The Crescent City Connection could light up the New Orleans skyline by Super Bowl 2025 thanks to a deal approved by the City Council on Thursday.
Under the agreement, the city will take ownership of a key stretch of Hayne Boulevard in New Orleans East to enhance its planned Lincoln Beach redevelopment project. In return, the state will pay the city's share of an LED lighting project on the Crescent City Connection, which has been dark since Hurricane Ida knocked out the old bulbs more than two years ago.
Originally, the $16 million lighting project was to be split by the city and state. Officials hope the bridge will be fully illuminated by February 2025, when New Orleans hosts the Super Bowl.
The city’s $8 million portion will come from a "road transfer credit," or money the state gives to local jurisdictions that agree to take ownership of public roads. The state owns 27% of Louisiana’s public roadways, compared to a national average of 19%, according to the Department of Transportation and Development. State officials are aiming to get closer to the national average by working out these kinds of deals with local jurisdictions.
City officials say taking ownership of about seven miles of La. 47 and La. 428 is key to the Lincoln Beach redevelopment because the project involves designing a new pedestrian walkway across the busy highway and railroad tracks running alongside it.

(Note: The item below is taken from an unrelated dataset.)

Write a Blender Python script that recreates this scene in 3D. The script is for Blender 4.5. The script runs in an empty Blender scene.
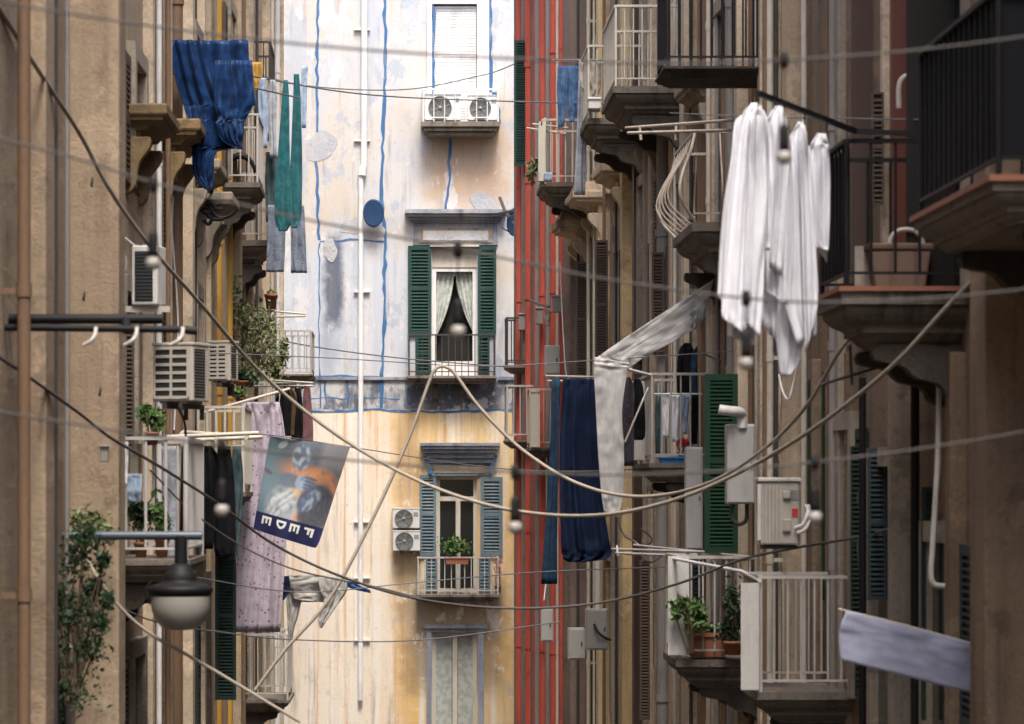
import bpy, bmesh, math, random
from mathutils import Vector, Matrix, noise
RND = random.Random(11)
F, CX, HY, ZC = 3000.0, 400.0, 490.0, 8.0
sc = bpy.context.scene
COL = sc.collection

def P(px, py, Y):
    return Vector(((px-CX)*Y/F, Y, ZC+(HY-py)*Y/F))
def ZP(py, Y): return ZC+(HY-py)*Y/F
def XP(px, Y): return (px-CX)*Y/F

# ------------------------------------------------------------------ materials
def srgb(r, g, b):
    f = lambda c: (c/255/12.92) if c/255 <= .04045 else ((c/255+.055)/1.055)**2.4
    return (f(r), f(g), f(b), 1)
class NT:
    def __init__(s, name, rough=.8, metal=0, spec=.3):
        m = bpy.data.materials.new(name); m.use_nodes = True
        s.m = m; s.t = m.node_tree; s.b = s.t.nodes['Principled BSDF']
        s.b.inputs['Roughness'].default_value = rough
        s.b.inputs['Metallic'].default_value = metal
        s.b.inputs['Specular IOR Level'].default_value = spec
        s._pos = None
    def n(s, typ, **kw):
        x = s.t.nodes.new(typ)
        for k, v in kw.items(): setattr(x, k, v)
        return x
    def l(s, a, b): s.t.links.new(a, b)
    def pos(s):
        if s._pos is None: s._pos = s.n('ShaderNodeNewGeometry').outputs['Position']
        return s._pos
    def noise(s, scale, detail=4, vec=(1, 1, 1), rough=.55, off=0):
        mp = s.n('ShaderNodeMapping'); mp.inputs['Scale'].default_value = vec
        mp.inputs['Location'].default_value = (off, off*1.7, off*.6)
        s.l(s.pos(), mp.inputs['Vector'])
        nz = s.n('ShaderNodeTexNoise'); nz.inputs['Scale'].default_value = scale
        nz.inputs['Detail'].default_value = detail; nz.inputs['Roughness'].default_value = rough
        s.l(mp.outputs[0], nz.inputs['Vector'])
        return nz.outputs['Fac']
    def rng(s, v, a, b, c=0, d=1, smooth=True):
        r = s.n('ShaderNodeMapRange'); r.interpolation_type = 'SMOOTHSTEP' if smooth else 'LINEAR'
        s.l(v, r.inputs['Value'])
        for i, x in zip(('From Min', 'From Max', 'To Min', 'To Max'), (a, b, c, d)): r.inputs[i].default_value = x
        return r.outputs[0]
    def math(s, op, a, b=None):
        x = s.n('ShaderNodeMath', operation=op)
        for i, v in enumerate((a, b)):
            if v is None: continue
            if isinstance(v, (int, float)): x.inputs[i].default_value = v
            else: s.l(v, x.inputs[i])
        return x.outputs[0]
    def mix(s, f, a, b, mode='MIX'):
        x = s.n('ShaderNodeMix', data_type='RGBA', blend_type=mode)
        for k, v in ((0, f), (6, a), (7, b)):
            if isinstance(v, (int, float)): x.inputs[k].default_value = v
            elif isinstance(v, tuple): x.inputs[k].default_value = v
            else: s.l(v, x.inputs[k])
        return x.outputs[2]
    def out(s, col, bump=None, bs=.3, dist=.01):
        if isinstance(col, tuple): s.b.inputs['Base Color'].default_value = col
        else: s.l(col, s.b.inputs['Base Color'])
        if bump is not None:
            bp = s.n('ShaderNodeBump'); bp.inputs['Strength'].default_value = bs; bp.inputs['Distance'].default_value = dist
            s.l(bump, bp.inputs['Height']); s.l(bp.outputs[0], s.b.inputs['Normal'])
        return s.m
def k(c, f): return (c[0]*f, c[1]*f, c[2]*f, 1)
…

Eliminating the need to work with the state on traffic studies and “some serious engineering tasks” will make for a smoother project, said Joe Threat, the city’s infrastructure chief.
“It might take DOTD a year or two to get the road studies done, where we can just take that out of the picture,” Threat said, referring to the state Department of Transportation and Development.
There is no timeframe for the redevelopment of Lincoln Beach, which was once a thriving amusement park reserved for Black residents during segregation. Mayor LaToya Cantrell has set aside $25 million for the project and last month announced the hiring of a master developer.
The final project is years away, but city officials hope to offer a limited opening for public access early next year.
The Crescent City Connection lighting, meanwhile, was a hot topic long before Hurricane Ida. The lights had fallen into disrepair after 2013, when voters killed a bridge toll that had been used to maintain them. Bridge boosters have said the lighting is as essential to the New Orleans skyline as the bridge itself.
Using the road transfer credit on bridge lighting may force the city to scramble to find money on future road maintenance, but the state has agreed to pay for upgrades to both roadways as part of the deal.
Repairs to nearly seven miles of La. 47 will include new paving, patching and panel replacement. That includes all portions of the route where it is known as Hayne Boulevard and Paris Avenue. Similar repairs are planned for a half-mile stretch of La. 428 that includes Nunez Street and Verret Street in Algiers.